Put another way: Arizona had one fewer touchdown on nine drives of 10-plus plays in the first five games of 2019 than it’s had in 35 such drives over the past 16 games.

The Wildcats’ inability to finish drives isn’t the only reason they’ve lost so many in a row, but it’s unquestionably a significant factor.

The fact that the Wildcats had six drives of 10-plus plays against Oregon is an encouraging sign. They converted 7 of 15 third downs — easily their best performance of the season in that area.

Arizona entered the Oregon game dead last in the nation in third-down conversion rate — an inconceivable 20%. The Wildcats converted nearly as many third downs against the Ducks as they had in the first three games combined (nine).

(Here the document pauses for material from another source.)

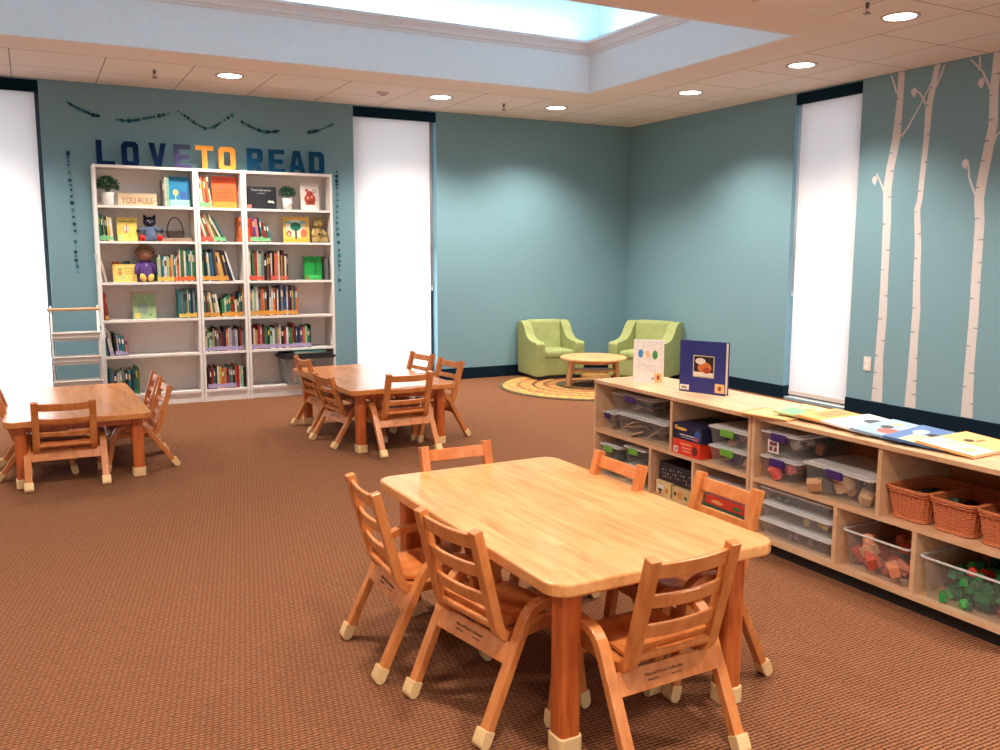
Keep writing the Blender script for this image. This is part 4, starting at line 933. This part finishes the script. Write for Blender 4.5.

Fisch also went for it on fourth down four times — and Arizona converted all four. It was no wonder then that the Wildcats established season highs in total plays (88), first downs (31) and time of possession (37:58).

Those numbers also lend credence to Fisch’s decision to anoint Jordan McCloud as the starting quarterback for the foreseeable future. The offense simply has moved better with McCloud at the helm. It started on the last drive against NAU — a seven-play, 85-yard march that ended in a touchdown.

To measure McCloud’s effectiveness, let’s look at a drives in another way. With McCloud at quarterback, Arizona has had four drives covering 70 or more yards. QB competitors Gunner Cruz and Will Plummer — who each have had at least one start and have appeared in multiple games — have one apiece.

Now, McCloud’s quarterbacking wasn’t the only reason Arizona moved the ball better against Oregon. The Wildcats ran more often and more effectively. Fisch basically flipped his previous run-pass ratio, and Arizona more than doubled its season rushing average.

But there’s no denying McCloud’s role in keeping the chains moving. Arizona converted 11 third and fourth downs. McCloud had a hand in nine of those — four rushes and five passes. They included a pass to Boobie Curry to convert a third-and-13, something the Wildcats pull off with Halley’s Comet-like infrequency.

McCloud also threw five interceptions against the Ducks. Two of those came in the red zone. Both spoiled drives of 10 or more plays.

Eliminating those mistakes has been and will continue to be a focal point as Arizona rests up and prepares for its Oct. 9 Pac-12 home opener against No. 20 UCLA. The Bruins were second in the Pac-12 in overall scoring and tied for 31st in the nation in red-zone touchdown rate entering their game against Arizona State, so matching their efficiency will be essential.